BP bohrt seit Tagen an einer Entlastungsbohrung, die die ursprüngliche Bohrung unmittelbar oberhalb der Lagerstätte "anstechen" soll. Durch die Druckwegnahme kann die Bohrung dann gründlich mit Zement versiegelt werden. Der Zeitrahmen dafür beträgt aber mindestens 90 Tage. Die anfänglichen Bemühungen, ein an der lecken Leitung befindliches Sicherheitsventil, das bei der Katastrophe eigentlich automatisch funktionieren hätte sollen, mittels Roboter-U-Booten zu aktivieren, dürften mittlerweile aufgegeben worden sein.

Gasblase führte zu Explosion - kein Alarmsignal an Arbeiter
Indes sind Details aus einer BP-internen Untersuchung zur Explosion auf der Bohrinsel "Deepwater Horizon" bekannt geworden. Demnach führte eine Methangasblase und eine Serien von Pannen zu dem folgenschweren Unglück. BP-Arbeiter schilderten den internen Ermittlern, dass das Gas plötzlich vom Meeresboden das Bohrgestänge emporstieg und mehrere Sicherungen und Sperren versagten, ehe es zur Explosion kam.

Die Arbeiter wurden völlig unvorbereitet von dem Unglück, bei dem elf Menschen starben, getroffen. Überlebende gingen am Freitag mit BP und dem Plattformbesitzer Transocean hart ins Gericht. "Es war ein Chaos. Nichts lief wie geplant, nichts, wie es sollte", sagte der Überlebende Dwayne Martinez dem US-Sender ABC. Die Explosion sei urplötzlich geschehen. "Die Leute brüllten", sagte Micah Sandell, ein weiterer Arbeiter. "So etwas wie das habe ich noch nie gesehen." 

Als es am 20. April rund 70 Kilometer vor der Küste der USA auf der Bohrinsel zu der Explosion kam, befanden sich dort 126 Menschen. Alarmsirenen, die im Falle einer drohenden Explosion die Arbeiter warnen sollen, ertönten den Zeugen zufolge auf der Bohrinsel nicht. "Der Vorfall zeigt, dass der Alarm entweder nicht funktioniert hat oder dass er abgestellt worden ist, weil er so oft ertönte", sagte Tony Buzbee, der als Anwalt zwei Arbeiter vertritt, die gegen den Besitzer der Bohrinsel, das Unternehmen Transocean, und den Betreiber BP Klagen eingereicht haben.
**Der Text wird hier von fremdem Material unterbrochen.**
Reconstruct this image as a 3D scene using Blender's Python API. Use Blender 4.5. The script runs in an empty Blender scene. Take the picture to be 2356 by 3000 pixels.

Keine neuen Genehmigungen für Ölbohrungen
Nach dem Unglück im Golf von Mexiko wird es in den USA mindestens bis zum Ende des Monats keine neuen Genehmigungen für Ölbohrungen vor der Küste geben. Das teilte US-Innenminister Ken Salazar vor dem Krisenzentrum von BP in Houston mit. Wann das Verbot aufgehoben werde, hänge vom Ergebnis der Untersuchung ab. Die Empfehlungen sollen US-Präsident Barack Obama am 28. Mai vorgelegt werden.